__Data lines__:
>>>>
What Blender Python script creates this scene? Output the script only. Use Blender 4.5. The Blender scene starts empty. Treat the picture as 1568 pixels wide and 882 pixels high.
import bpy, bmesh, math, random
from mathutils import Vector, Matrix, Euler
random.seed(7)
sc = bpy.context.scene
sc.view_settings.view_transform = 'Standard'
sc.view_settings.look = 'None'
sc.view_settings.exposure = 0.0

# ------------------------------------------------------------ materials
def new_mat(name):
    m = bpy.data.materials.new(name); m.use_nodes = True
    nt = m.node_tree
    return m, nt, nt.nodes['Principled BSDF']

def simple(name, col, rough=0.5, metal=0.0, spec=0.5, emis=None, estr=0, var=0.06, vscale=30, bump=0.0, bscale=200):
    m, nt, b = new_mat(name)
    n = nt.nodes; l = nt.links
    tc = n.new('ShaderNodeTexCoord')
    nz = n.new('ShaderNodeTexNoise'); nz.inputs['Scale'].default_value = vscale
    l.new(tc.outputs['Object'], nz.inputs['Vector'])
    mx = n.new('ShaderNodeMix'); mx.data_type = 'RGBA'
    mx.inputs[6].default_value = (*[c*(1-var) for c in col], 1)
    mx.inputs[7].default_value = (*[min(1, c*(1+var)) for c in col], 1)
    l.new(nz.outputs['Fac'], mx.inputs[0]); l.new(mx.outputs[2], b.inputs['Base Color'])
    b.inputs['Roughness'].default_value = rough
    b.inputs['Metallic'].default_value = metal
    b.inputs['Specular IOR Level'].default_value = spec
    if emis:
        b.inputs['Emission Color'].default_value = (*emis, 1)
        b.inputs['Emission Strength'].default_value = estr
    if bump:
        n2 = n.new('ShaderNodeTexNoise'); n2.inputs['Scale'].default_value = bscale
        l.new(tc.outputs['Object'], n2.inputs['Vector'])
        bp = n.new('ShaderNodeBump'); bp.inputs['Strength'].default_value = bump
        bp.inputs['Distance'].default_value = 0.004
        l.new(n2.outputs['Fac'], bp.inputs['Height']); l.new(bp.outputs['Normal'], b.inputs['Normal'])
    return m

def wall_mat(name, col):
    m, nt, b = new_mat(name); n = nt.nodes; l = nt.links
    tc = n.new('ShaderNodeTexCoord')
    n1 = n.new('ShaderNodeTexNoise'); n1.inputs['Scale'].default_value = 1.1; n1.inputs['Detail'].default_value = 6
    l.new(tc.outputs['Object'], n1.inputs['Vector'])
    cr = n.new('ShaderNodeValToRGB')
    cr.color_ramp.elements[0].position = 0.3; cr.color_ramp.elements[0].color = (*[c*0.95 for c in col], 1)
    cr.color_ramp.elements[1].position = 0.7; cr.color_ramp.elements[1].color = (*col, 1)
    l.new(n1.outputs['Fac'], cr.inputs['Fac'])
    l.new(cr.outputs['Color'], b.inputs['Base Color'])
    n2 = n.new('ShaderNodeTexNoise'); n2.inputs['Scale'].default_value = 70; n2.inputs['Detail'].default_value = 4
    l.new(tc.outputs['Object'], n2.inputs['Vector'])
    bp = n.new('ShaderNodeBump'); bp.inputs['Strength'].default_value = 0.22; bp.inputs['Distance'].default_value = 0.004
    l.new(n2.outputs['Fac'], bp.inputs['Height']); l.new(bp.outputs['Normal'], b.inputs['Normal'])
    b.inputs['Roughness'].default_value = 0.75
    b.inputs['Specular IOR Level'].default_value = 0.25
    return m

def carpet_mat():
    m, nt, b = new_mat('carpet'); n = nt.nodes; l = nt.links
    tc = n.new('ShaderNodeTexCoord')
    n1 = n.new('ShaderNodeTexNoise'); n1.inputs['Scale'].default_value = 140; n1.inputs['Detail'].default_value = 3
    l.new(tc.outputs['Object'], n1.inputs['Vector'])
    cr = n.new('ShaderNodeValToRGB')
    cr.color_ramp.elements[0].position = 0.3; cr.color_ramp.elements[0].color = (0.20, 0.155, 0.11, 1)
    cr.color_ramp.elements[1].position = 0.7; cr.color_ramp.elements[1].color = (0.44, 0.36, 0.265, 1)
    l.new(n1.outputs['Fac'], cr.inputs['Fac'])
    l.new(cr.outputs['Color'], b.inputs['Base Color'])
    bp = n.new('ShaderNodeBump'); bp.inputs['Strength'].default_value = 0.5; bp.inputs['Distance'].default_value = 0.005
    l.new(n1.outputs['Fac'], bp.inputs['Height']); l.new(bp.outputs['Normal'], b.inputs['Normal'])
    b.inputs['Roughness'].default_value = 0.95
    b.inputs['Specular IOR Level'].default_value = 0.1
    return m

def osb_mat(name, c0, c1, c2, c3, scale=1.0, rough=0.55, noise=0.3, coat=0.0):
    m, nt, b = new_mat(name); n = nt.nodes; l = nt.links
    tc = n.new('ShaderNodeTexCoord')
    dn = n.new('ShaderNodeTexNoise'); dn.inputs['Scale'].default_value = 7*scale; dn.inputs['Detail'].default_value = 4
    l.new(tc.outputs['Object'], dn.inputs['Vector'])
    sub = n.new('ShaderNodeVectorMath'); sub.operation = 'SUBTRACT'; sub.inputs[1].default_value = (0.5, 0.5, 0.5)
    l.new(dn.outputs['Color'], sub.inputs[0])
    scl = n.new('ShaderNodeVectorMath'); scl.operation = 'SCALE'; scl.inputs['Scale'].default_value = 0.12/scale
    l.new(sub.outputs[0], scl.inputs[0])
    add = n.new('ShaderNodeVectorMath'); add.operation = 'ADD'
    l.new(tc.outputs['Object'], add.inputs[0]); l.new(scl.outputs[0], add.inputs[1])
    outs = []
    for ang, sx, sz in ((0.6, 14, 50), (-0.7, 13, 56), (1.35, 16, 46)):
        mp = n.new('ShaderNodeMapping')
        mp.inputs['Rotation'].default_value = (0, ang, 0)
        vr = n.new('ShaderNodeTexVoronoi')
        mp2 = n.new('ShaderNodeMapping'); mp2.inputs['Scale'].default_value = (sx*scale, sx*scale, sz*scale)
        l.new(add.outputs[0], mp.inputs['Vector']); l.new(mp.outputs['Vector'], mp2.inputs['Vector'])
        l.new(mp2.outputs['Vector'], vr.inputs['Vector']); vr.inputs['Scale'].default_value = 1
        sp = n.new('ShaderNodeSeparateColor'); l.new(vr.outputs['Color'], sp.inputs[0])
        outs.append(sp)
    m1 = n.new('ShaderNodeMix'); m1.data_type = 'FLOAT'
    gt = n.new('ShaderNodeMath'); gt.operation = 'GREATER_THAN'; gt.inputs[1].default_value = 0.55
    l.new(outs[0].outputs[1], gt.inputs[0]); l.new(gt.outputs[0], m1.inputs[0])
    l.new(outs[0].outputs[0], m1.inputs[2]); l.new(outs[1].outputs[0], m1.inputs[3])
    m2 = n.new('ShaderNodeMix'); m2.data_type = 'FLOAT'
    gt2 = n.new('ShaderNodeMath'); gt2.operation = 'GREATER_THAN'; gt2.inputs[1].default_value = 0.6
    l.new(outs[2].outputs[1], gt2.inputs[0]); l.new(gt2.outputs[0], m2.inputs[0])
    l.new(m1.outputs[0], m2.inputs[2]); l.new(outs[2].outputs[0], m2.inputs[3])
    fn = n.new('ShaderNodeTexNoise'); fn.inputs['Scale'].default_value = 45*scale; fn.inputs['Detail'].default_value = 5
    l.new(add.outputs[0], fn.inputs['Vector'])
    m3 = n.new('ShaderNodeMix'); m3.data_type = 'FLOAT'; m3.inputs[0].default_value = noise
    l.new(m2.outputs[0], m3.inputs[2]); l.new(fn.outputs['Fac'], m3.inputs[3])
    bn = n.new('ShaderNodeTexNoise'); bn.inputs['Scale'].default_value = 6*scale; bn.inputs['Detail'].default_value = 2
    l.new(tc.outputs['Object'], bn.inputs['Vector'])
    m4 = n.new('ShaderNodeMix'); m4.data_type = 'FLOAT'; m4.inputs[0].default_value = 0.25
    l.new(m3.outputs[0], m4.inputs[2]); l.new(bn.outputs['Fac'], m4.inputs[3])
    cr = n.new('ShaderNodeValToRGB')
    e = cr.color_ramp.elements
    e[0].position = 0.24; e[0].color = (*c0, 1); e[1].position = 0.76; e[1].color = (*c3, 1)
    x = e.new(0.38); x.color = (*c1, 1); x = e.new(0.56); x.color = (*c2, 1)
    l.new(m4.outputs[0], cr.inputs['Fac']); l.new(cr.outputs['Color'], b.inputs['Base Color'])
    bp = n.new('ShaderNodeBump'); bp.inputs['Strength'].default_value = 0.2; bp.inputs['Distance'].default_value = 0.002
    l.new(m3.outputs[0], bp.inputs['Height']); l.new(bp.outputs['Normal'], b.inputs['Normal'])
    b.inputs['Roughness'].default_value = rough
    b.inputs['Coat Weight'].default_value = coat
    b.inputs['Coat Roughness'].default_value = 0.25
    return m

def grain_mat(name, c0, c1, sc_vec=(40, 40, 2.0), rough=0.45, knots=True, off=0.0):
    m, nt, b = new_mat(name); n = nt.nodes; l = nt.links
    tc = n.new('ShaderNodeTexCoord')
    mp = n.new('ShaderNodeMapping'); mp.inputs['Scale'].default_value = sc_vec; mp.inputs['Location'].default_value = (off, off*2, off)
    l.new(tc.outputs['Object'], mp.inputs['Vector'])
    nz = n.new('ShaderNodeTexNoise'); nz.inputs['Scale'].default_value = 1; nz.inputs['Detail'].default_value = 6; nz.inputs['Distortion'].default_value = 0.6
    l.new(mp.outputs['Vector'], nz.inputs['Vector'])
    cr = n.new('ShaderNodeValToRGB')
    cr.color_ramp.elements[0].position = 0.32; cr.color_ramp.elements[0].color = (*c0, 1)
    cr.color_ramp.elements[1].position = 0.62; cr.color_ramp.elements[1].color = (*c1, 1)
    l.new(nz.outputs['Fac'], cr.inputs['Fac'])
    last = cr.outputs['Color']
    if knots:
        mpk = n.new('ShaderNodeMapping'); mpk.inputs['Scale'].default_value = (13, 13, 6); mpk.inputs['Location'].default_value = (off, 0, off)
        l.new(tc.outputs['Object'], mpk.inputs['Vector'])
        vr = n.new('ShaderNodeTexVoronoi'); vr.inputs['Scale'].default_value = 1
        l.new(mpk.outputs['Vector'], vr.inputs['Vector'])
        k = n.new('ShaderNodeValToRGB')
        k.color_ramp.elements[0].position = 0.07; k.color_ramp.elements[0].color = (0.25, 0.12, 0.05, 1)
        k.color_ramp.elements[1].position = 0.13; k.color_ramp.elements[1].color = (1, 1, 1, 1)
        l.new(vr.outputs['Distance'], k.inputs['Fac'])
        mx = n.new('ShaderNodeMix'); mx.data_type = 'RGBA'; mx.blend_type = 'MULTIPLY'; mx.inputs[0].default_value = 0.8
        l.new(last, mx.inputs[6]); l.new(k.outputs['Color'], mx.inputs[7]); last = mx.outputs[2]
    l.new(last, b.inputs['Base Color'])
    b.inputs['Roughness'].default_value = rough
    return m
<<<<
__Given problem__:
All lines from the beginning of the material above through the one with "return m, nt, nt.nodes['Principled BSDF']" need to be returned exactly; please return those and only those.

__Correct result__:
What Blender Python script creates this scene? Output the script only. Use Blender 4.5. The Blender scene starts empty. Treat the picture as 1568 pixels wide and 882 pixels high.
import bpy, bmesh, math, random
from mathutils import Vector, Matrix, Euler
random.seed(7)
sc = bpy.context.scene
sc.view_settings.view_transform = 'Standard'
sc.view_settings.look = 'None'
sc.view_settings.exposure = 0.0

# ------------------------------------------------------------ materials
def new_mat(name):
    m = bpy.data.materials.new(name); m.use_nodes = True
    nt = m.node_tree
    return m, nt, nt.nodes['Principled BSDF']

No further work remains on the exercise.